Why I’m not a Calvinist

By | January 16, 2010

Over time I’ve interacted with several groups which have a Calvinist bent. My interaction with these groups recently has lead me to the desire to write my thoughts concerning the subject. To be clear, while I have done a fair amount of reading, I have not done a specific in depth study of Calvinism. My perspective is based on the general teaching and my personal experience with groups who are generally Calvinist. In other words, my take will not necessarily be a deep theological debate so much as a reflection on Calvinism as I’ve observed it in practice.

Calvinist theology is most known for its belief in predestination, and many people aren’t aware of there being anything more to it. However as I understand it, predestination isn’t even the main point of Calvinism. At the core of Calvinism is the belief in the sovereignty of God and the depravity of mankind. In translation, essentially what what is being said is that first, God is so powerful, nothing can happen apart from his will, and second, us humans are absolutely evil, and can absolutely not do anything good apart from God making it happen. From this comes the idea of predestination: depraved people cannot on their own choose God, rather God must lead them in such a way that they will choose him. So while in one sense they choose God, in another, God has lead them in such a way that they will not, not choose him.

While I see where Calvinists are coming from, I don’t agree with where they go. To me, it appears that it begins with a problematic, overly literal take on scripture. (Tied into this are the concepts of “sola scriptura” and biblical infallibility.) The problem I’ve seen some Christians get into (not just in Calvinism), is that people take one to a few verses of scripture, and “set them in stone”. In other words, they look to the bible for teaching, and believing that it is infallible, believe that a specific verse must absolutely always mean exactly what they believe it says. The problem is you can’t do this for everything in the bible, because there are apparent contradictions. What ends up happening is that some verses—the ones that coincide with a particular view—are taken as literally and absolutely as possible. Then the rest of the bible, including the verses that don’t exactly coincide with a view, are bent around until they can fit to the primary view.

I see Calvinism as taking certain parts of scripture and elevating them to have a higher importance than the rest of scripture. I feel that Calvinism takes certain ideas—fairly abstract ones at that I might add—and makes them unbendable laws. It then takes everything else and makes them do acrobatics in order to fit to the primary view. To me, it seems this takes Calvinism to the point of holding some bizarre views. A tame one regarding predestination is this: both Calvinists and non-Calvinist agree that a person can profess to be a follower of Christ, act like a follower of Christ, and then at some point in the future, cease to claim or behave as a follower of Christ. Many would call this apostasy—a person who was once in the faith no longer being so, or “losing one’s salvation” (though in order to think this way, one must also see salvation as a one time act that has already happened). But for Calvinists, one cannot “lose their salvation”, because God has predestined those who will be saved. So in order to explain the person who falls away, they say that the person was never actually in the faith (or “saved” or which ever term you wish to use), despite all appearances. While this could theoretically be true, isn’t that the more round about, complicated answer?
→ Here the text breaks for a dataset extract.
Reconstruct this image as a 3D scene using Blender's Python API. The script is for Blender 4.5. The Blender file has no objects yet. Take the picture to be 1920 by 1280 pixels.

This brings up another point that I have issue with. It seems that Calvinism is very abstract, and has little practical application. As in the example above, what has actually happened—from either a Calvinism or non-Calvinism point of view—is the same. The only difference is in the conceptual explanation. I’m not against the study of theology, the coming up with different ideas and debating them. But when there is no practical application, how important should it be for the average Christian?

Which brings me to yet another point: it seems to me that Calvinists place a primary emphasis on in depth study of the bible and theology. One of the favorite activities of Calvinists is to participate in bible study. To this end, Calvinists, along with most of modern evangelicalism, view the book of Romans as the greatest, due to the fact that Paul seems to outline a systematic theology more clearly there than any other place in scripture. (It’s been suggested that main line denominations based their theology more on the synoptic gospels, with an emphasis on social issues. A further suggestion has been made that we ought to look to Colossians, with the emphasis of Christ as the Head, and Ephesians, which focuses on the church as Christ’s body, as foundational books for theology.) I think bible study is good, but I believe it is more important to focus on living the Christian life.